[lbo-talk] Cognitive dissonance

Wojtek Sokolowski sokol at jhu.edu
Thu Jan 18 10:03:53 PST 2007


Doug:

Can't you just read this as two complementary perspectives? The systemic stuff you're talking about has to operate on and through actual people. So the "personal" contributions are just specific instances of systemic forces. And we're so programmed with the norms of our society that the systemic aspect is perpetuated by the sum of millions of individual experiences.

[WS:] I have no problems seeing the two (complementary or not) in human behavior. In fact, this is how I normally think.

What I am saying is that other people tend to see it as either/or and tend to get upset at fellows like me who try to see both sides of the coin. This pertains to much more than a handful of highly politicized issues. In everyday life situation, this is being seen as indecisiveness, speaking on both sides of one's mouth, being wishy-washy or a flip-flop. The fact that the charge of being a flip-flop effectively derailed a politician who does not speak in simplistic sound bites speaks volumes.

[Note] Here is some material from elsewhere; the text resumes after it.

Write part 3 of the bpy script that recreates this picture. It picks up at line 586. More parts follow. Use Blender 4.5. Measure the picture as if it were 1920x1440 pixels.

I cannot help but cite the notorious HL Mencken:

"when a candidate for public office faces voters he does not face men of sense; he faces a mob of men whose chief distinguishing mark is the fact that they are quite incapable of weighing ideas or even comprehending any save the most elemental - men whose whole thinking is done in terms of emotion, and whose dominant emotion is dread of what they cannot understand. So confronted, the candidate must either bark with the pack or be lost."

I would go further and say that this pertains not just to politics, but to everyday as well.

My problem, therefore, is not multidimensionality, but unending confrontations with one-dimensional thinking that most people tend to espouse.